> [Given exercise] Return each line of the data below exactly, omitting any pictures.

> [Dataset content]
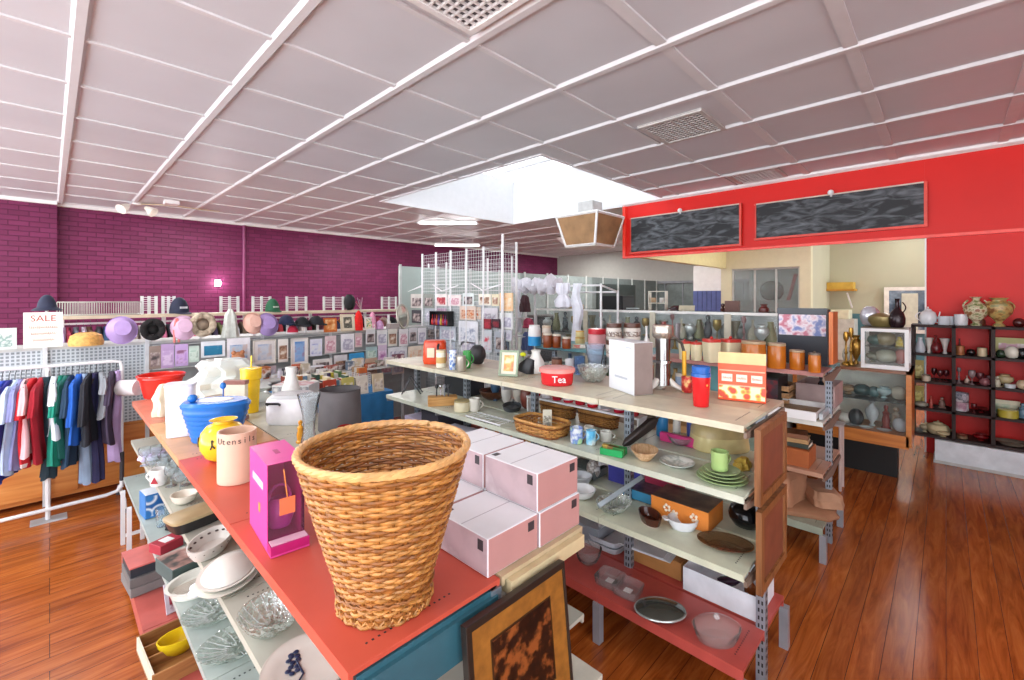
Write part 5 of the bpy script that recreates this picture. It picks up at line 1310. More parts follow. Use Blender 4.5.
# cards and framed prints hung on the back board: rows of (px0, px1, y top, y bottom, face colour, picture, label)
YC = 5.33
def wallitem(px0, px1, yt, yb, c, p, lab, cat='card', name='greeting_card', Y=YC, fr=None):
    x0, d0 = onY(px0, Y); x1, d1 = onY(px1, Y); d = (d0+d1)/2; zt, zb = zat(yt, d), zat(yb, d)
    if fr: return frame(lab, (x0+x1)/2, Y, zb, x1-x0, zt-zb, fr, c, p, 0, 0, b=.014)
    return packet(lab, (x0+x1)/2, Y, zb, x1-x0, zt-zb, c, p, 0, name, cat)
sky = pic('#4a86c0', '#a8c4dc', '#e0e6ea', 6); bea = pic('#4f7fb8', '#b8c8d8', '#d8b098', 7); grn = pic('#a8c8b8', '#d0e0d4', '#7aa090', 12)
warm = pic('#e0d4c4', '#b08a70', '#6a4a3a', 14); pk = pic('#e8d0d4', '#c88a98', '#f0e6e6', 14); pa = pic('#d8d6dc', '#a8a4b8', '#f0eef0', 12); dkp = pic('#3a3436', '#8a7a78', '#c8c0b8', 14)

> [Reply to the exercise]
Write part 5 of the bpy script that recreates this picture. It picks up at line 1310. More parts follow. Use Blender 4.5.
# cards and framed prints hung on the back board: rows of (px0, px1, y top, y bottom, face colour, picture, label)
YC = 5.33
def wallitem(px0, px1, yt, yb, c, p, lab, cat='card', name='greeting_card', Y=YC, fr=None):
    x0, d0 = onY(px0, Y); x1, d1 = onY(px1, Y); d = (d0+d1)/2; zt, zb = zat(yt, d), zat(yb, d)
    if fr: return frame(lab, (x0+x1)/2, Y, zb, x1-x0, zt-zb, fr, c, p, 0, 0, b=.014)
    return packet(lab, (x0+x1)/2, Y, zb, x1-x0, zt-zb, c, p, 0, name, cat)
sky = pic('#4a86c0', '#a8c4dc', '#e0e6ea', 6); bea = pic('#4f7fb8', '#b8c8d8', '#d8b098', 7); grn = pic('#a8c8b8', '#d0e0d4', '#7aa090', 12)
warm = pic('#e0d4c4', '#b08a70', '#6a4a3a', 14); pk = pic('#e8d0d4', '#c88a98', '#f0e6e6', 14); pa = pic('#d8d6dc', '#a8a4b8', '#f0eef0', 12); dkp = pic('#3a3436', '#8a7a78', '#c8c0b8', 14)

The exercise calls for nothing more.